● **EXERCISE GOAL**: Restate the data exactly as given and keep the pictures out.
**********
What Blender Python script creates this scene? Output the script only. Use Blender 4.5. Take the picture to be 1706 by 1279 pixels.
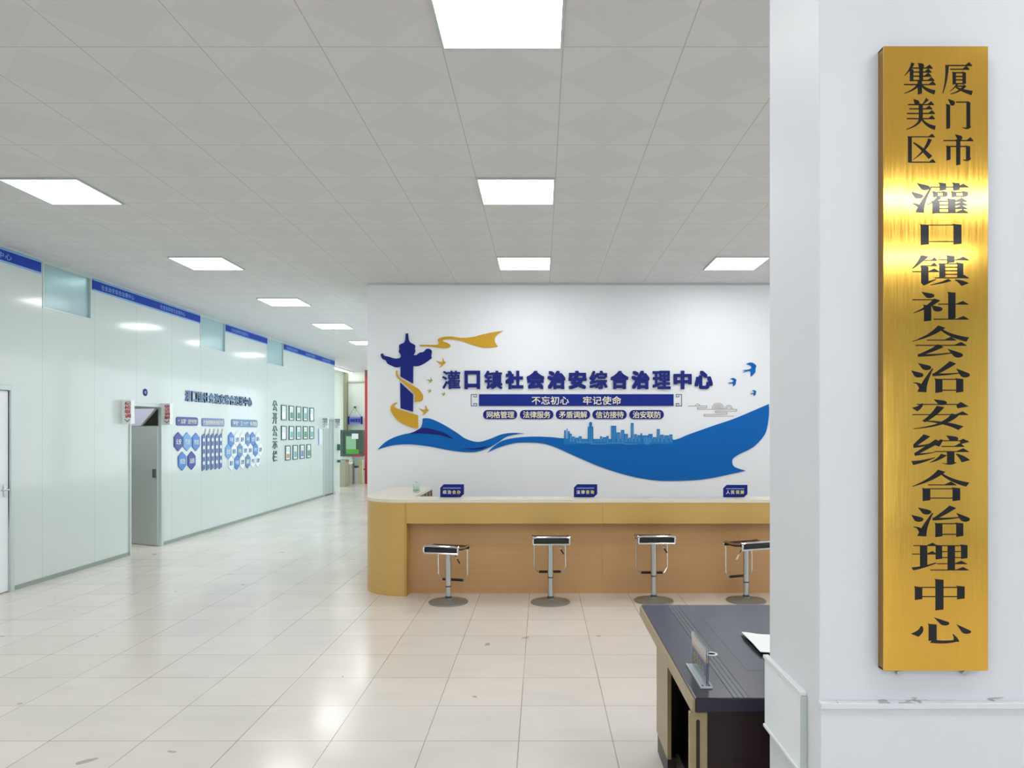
import bpy, bmesh, math, random
from mathutils import Vector, Matrix
from mathutils.geometry import tessellate_polygon
random.seed(7)
S = bpy.context.scene
C = S.collection
for o in list(bpy.data.objects): bpy.data.objects.remove(o)

# ---------------------------------------------------------------- camera, world, exposure
EYE, F, VX, VY = 1.65, 1195.0, 902.0, 717.0      # eye height, focal length (px), vanishing point (px)
cd = bpy.data.cameras.new('camera'); cam = bpy.data.objects.new('camera', cd); C.objects.link(cam)
cam.location = (0, 0, EYE); cam.rotation_euler = (math.pi/2, 0, 0)
cd.sensor_fit = 'HORIZONTAL'; cd.sensor_width = 36; cd.lens = F/1706*36
cd.shift_x = -(VX-853)/1706; cd.shift_y = (VY-639.5)/1706; cd.clip_start = .05
S.camera = cam
W = bpy.data.worlds.new('world'); S.world = W; W.use_nodes = True
bg = W.node_tree.nodes['Background']; bg.inputs[0].default_value = (.86, .93, 1, 1); bg.inputs[1].default_value = 1.35
S.view_settings.view_transform = 'Standard'; S.view_settings.look = 'None'
S.view_settings.exposure = 0.64; S.view_settings.gamma = 1; S.view_settings.use_curve_mapping = False
LAMP = 10.0                                        # emission strength of the ceiling panels
try:
    S.cycles.use_denoising = True; S.cycles.max_bounces = 10; S.cycles.diffuse_bounces = 6
    S.cycles.caustics_reflective = False; S.cycles.sample_clamp_indirect = 8
except Exception: pass

# ---------------------------------------------------------------- materials
def lin(c): return tuple(((v/255+.055)/1.055)**2.4 if v > 10 else v/255/12.92 for v in c)+(1,)
def mat(name, col, rough=.5, metal=0., emit=0., trans=0., spec=.5, coat=0., ior=1.5):
    m = bpy.data.materials.new(name); m.use_nodes = True
    p = m.node_tree.nodes['Principled BSDF']; I = p.inputs
    I['Base Color'].default_value = lin(col); I['Roughness'].default_value = rough
    I['Metallic'].default_value = metal; I['Transmission Weight'].default_value = trans
    I['Specular IOR Level'].default_value = spec; I['Coat Weight'].default_value = coat; I['IOR'].default_value = ior
    I['Coat Roughness'].default_value = .08
    if emit: I['Emission Color'].default_value = lin(col); I['Emission Strength'].default_value = emit
    return m
class NT:
    def __init__(s, m): s.t = m.node_tree; s.p = s.t.nodes['Principled BSDF']
    def new(s, typ, **k):
        n = s.t.nodes.new(typ)
        for a, v in k.items(): setattr(n, a, v)
        return n
    def link(s, a, b): s.t.links.new(a, b)
    def val(s, x, sock):
        if isinstance(x, (int, float)): sock.default_value = x
        else: s.link(x, sock)
    def math(s, op, a, b=0., c=0.):
        n = s.new('ShaderNodeMath', operation=op)
        s.val(a, n.inputs[0]); s.val(b, n.inputs[1]); s.val(c, n.inputs[2]); return n.outputs[0]
    def coords(s):
        tc = s.new('ShaderNodeTexCoord'); sp = s.new('ShaderNodeSeparateXYZ')
        s.link(tc.outputs['Object'], sp.inputs[0]); return tc.outputs['Object'], sp.outputs
    def noise(s, vec, scale, detail=3, stretch=None):
        if stretch:
            mp = s.new('ShaderNodeMapping'); mp.inputs['Scale'].default_value = stretch; s.link(vec, mp.inputs[0]); vec = mp.outputs[0]
        n = s.new('ShaderNodeTexNoise'); n.inputs['Scale'].default_value = scale; n.inputs['Detail'].default_value = detail
        s.link(vec, n.inputs['Vector']); return n.outputs['Fac']
    def mix(s, f, a, b):
        n = s.new('ShaderNodeMix', data_type='RGBA'); s.val(f, n.inputs[0])
        for x, k in ((a, 6), (b, 7)):
            if isinstance(x, tuple): n.inputs[k].default_value = x
            else: s.link(x, n.inputs[k])
        return n.outputs[2]
    def edge(s, x, off, pitch, width):          # 1 on a line every pitch
        f = s.math('FRACT', s.math('DIVIDE', s.math('SUBTRACT', x, off-100*pitch), pitch))
        d = s.math('MINIMUM', f, s.math('SUBTRACT', 1., f))
        return s.math('LESS_THAN', d, width/2/pitch)
    def cell(s, x, off, pitch): return s.math('FLOOR', s.math('DIVIDE', s.math('SUBTRACT', x, off), pitch))
    def bump(s, h, strength, dist=.002):
        b = s.new('ShaderNodeBump'); b.inputs['Strength'].default_value = strength; b.inputs['Distance'].default_value = dist
        s.link(h, b.inputs['Height']); s.link(b.outputs[0], s.p.inputs['Normal'])

# polished floor tiles
m_floor = mat('floor_tile', (222, 217, 211), .13, spec=.5); n = NT(m_floor); v, xyz = n.coords()
gx = n.edge(xyz[0], -.12, .4995, .005); gy = n.edge(xyz[1], 3.814, .489, .005)
grout = n.math('MAXIMUM', gx, gy)
cmb = n.new('ShaderNodeCombineXYZ'); n.link(n.cell(xyz[0], -.12, .4995), cmb.inputs[0]); n.link(n.cell(xyz[1], 3.814, .489), cmb.inputs[1])
wn = n.new('ShaderNodeTexWhiteNoise', noise_dimensions='3D'); n.link(cmb.outputs[0], wn.inputs[0])
cl = n.noise(v, 2.2, 5, (1, 2.5, 1))
base = n.mix(wn.outputs[0], lin((219, 213, 205)), lin((226, 219, 211)))
base = n.mix(n.math('MULTIPLY', n.math('SUBTRACT', cl, .45), 1.2), base, lin((206, 203, 194)))
dirt = n.math('GREATER_THAN', n.noise(v, 5.5, 2), .735)
base = n.mix(n.math('MULTIPLY', dirt, .6), base, lin((140, 128, 105)))
gn = n.noise(v, 1.7, 3); gf = n.math('MULTIPLY', grout, n.math('MULTIPLY_ADD', gn, 1.3, .0))
base = n.mix(gf, base, lin((128, 115, 92)))
n.link(base, n.p.inputs['Base Color'])
n.link(n.math('MULTIPLY_ADD', n.noise(v, 1.3, 4), .2, .09), n.p.inputs['Roughness'])
n.bump(n.math('SUBTRACT', n.noise(v, 1.1, 2), n.math('MULTIPLY', grout, .3)), .35, .004)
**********
● **THE SOLUTION**:
What Blender Python script creates this scene? Output the script only. Use Blender 4.5. Take the picture to be 1706 by 1279 pixels.
import bpy, bmesh, math, random
from mathutils import Vector, Matrix
from mathutils.geometry import tessellate_polygon
random.seed(7)
S = bpy.context.scene
C = S.collection
for o in list(bpy.data.objects): bpy.data.objects.remove(o)

# ---------------------------------------------------------------- camera, world, exposure
EYE, F, VX, VY = 1.65, 1195.0, 902.0, 717.0      # eye height, focal length (px), vanishing point (px)
cd = bpy.data.cameras.new('camera'); cam = bpy.data.objects.new('camera', cd); C.objects.link(cam)
cam.location = (0, 0, EYE); cam.rotation_euler = (math.pi/2, 0, 0)
cd.sensor_fit = 'HORIZONTAL'; cd.sensor_width = 36; cd.lens = F/1706*36
cd.shift_x = -(VX-853)/1706; cd.shift_y = (VY-639.5)/1706; cd.clip_start = .05
S.camera = cam
W = bpy.data.worlds.new('world'); S.world = W; W.use_nodes = True
bg = W.node_tree.nodes['Background']; bg.inputs[0].default_value = (.86, .93, 1, 1); bg.inputs[1].default_value = 1.35
S.view_settings.view_transform = 'Standard'; S.view_settings.look = 'None'
S.view_settings.exposure = 0.64; S.view_settings.gamma = 1; S.view_settings.use_curve_mapping = False
LAMP = 10.0                                        # emission strength of the ceiling panels
try:
    S.cycles.use_denoising = True; S.cycles.max_bounces = 10; S.cycles.diffuse_bounces = 6
    S.cycles.caustics_reflective = False; S.cycles.sample_clamp_indirect = 8
except Exception: pass

# ---------------------------------------------------------------- materials
def lin(c): return tuple(((v/255+.055)/1.055)**2.4 if v > 10 else v/255/12.92 for v in c)+(1,)
def mat(name, col, rough=.5, metal=0., emit=0., trans=0., spec=.5, coat=0., ior=1.5):
    m = bpy.data.materials.new(name); m.use_nodes = True
    p = m.node_tree.nodes['Principled BSDF']; I = p.inputs
    I['Base Color'].default_value = lin(col); I['Roughness'].default_value = rough
    I['Metallic'].default_value = metal; I['Transmission Weight'].default_value = trans
    I['Specular IOR Level'].default_value = spec; I['Coat Weight'].default_value = coat; I['IOR'].default_value = ior
    I['Coat Roughness'].default_value = .08
    if emit: I['Emission Color'].default_value = lin(col); I['Emission Strength'].default_value = emit
    return m
class NT:
    def __init__(s, m): s.t = m.node_tree; s.p = s.t.nodes['Principled BSDF']
    def new(s, typ, **k):
        n = s.t.nodes.new(typ)
        for a, v in k.items(): setattr(n, a, v)
        return n
    def link(s, a, b): s.t.links.new(a, b)
    def val(s, x, sock):
        if isinstance(x, (int, float)): sock.default_value = x
        else: s.link(x, sock)
    def math(s, op, a, b=0., c=0.):
        n = s.new('ShaderNodeMath', operation=op)
        s.val(a, n.inputs[0]); s.val(b, n.inputs[1]); s.val(c, n.inputs[2]); return n.outputs[0]
    def coords(s):
        tc = s.new('ShaderNodeTexCoord'); sp = s.new('ShaderNodeSeparateXYZ')
        s.link(tc.outputs['Object'], sp.inputs[0]); return tc.outputs['Object'], sp.outputs
    def noise(s, vec, scale, detail=3, stretch=None):
        if stretch:
            mp = s.new('ShaderNodeMapping'); mp.inputs['Scale'].default_value = stretch; s.link(vec, mp.inputs[0]); vec = mp.outputs[0]
        n = s.new('ShaderNodeTexNoise'); n.inputs['Scale'].default_value = scale; n.inputs['Detail'].default_value = detail
        s.link(vec, n.inputs['Vector']); return n.outputs['Fac']
    def mix(s, f, a, b):
        n = s.new('ShaderNodeMix', data_type='RGBA'); s.val(f, n.inputs[0])
        for x, k in ((a, 6), (b, 7)):
            if isinstance(x, tuple): n.inputs[k].default_value = x
            else: s.link(x, n.inputs[k])
        return n.outputs[2]
    def edge(s, x, off, pitch, width):          # 1 on a line every pitch
        f = s.math('FRACT', s.math('DIVIDE', s.math('SUBTRACT', x, off-100*pitch), pitch))
        d = s.math('MINIMUM', f, s.math('SUBTRACT', 1., f))
        return s.math('LESS_THAN', d, width/2/pitch)
    def cell(s, x, off, pitch): return s.math('FLOOR', s.math('DIVIDE', s.math('SUBTRACT', x, off), pitch))
    def bump(s, h, strength, dist=.002):
        b = s.new('ShaderNodeBump'); b.inputs['Strength'].default_value = strength; b.inputs['Distance'].default_value = dist
        s.link(h, b.inputs['Height']); s.link(b.outputs[0], s.p.inputs['Normal'])

# polished floor tiles
m_floor = mat('floor_tile', (222, 217, 211), .13, spec=.5); n = NT(m_floor); v, xyz = n.coords()
gx = n.edge(xyz[0], -.12, .4995, .005); gy = n.edge(xyz[1], 3.814, .489, .005)
grout = n.math('MAXIMUM', gx, gy)
cmb = n.new('ShaderNodeCombineXYZ'); n.link(n.cell(xyz[0], -.12, .4995), cmb.inputs[0]); n.link(n.cell(xyz[1], 3.814, .489), cmb.inputs[1])
wn = n.new('ShaderNodeTexWhiteNoise', noise_dimensions='3D'); n.link(cmb.outputs[0], wn.inputs[0])
cl = n.noise(v, 2.2, 5, (1, 2.5, 1))
base = n.mix(wn.outputs[0], lin((219, 213, 205)), lin((226, 219, 211)))
base = n.mix(n.math('MULTIPLY', n.math('SUBTRACT', cl, .45), 1.2), base, lin((206, 203, 194)))
dirt = n.math('GREATER_THAN', n.noise(v, 5.5, 2), .735)
base = n.mix(n.math('MULTIPLY', dirt, .6), base, lin((140, 128, 105)))
gn = n.noise(v, 1.7, 3); gf = n.math('MULTIPLY', grout, n.math('MULTIPLY_ADD', gn, 1.3, .0))
base = n.mix(gf, base, lin((128, 115, 92)))
n.link(base, n.p.inputs['Base Color'])
n.link(n.math('MULTIPLY_ADD', n.noise(v, 1.3, 4), .2, .09), n.p.inputs['Roughness'])
n.bump(n.math('SUBTRACT', n.noise(v, 1.1, 2), n.math('MULTIPLY', grout, .3)), .35, .004)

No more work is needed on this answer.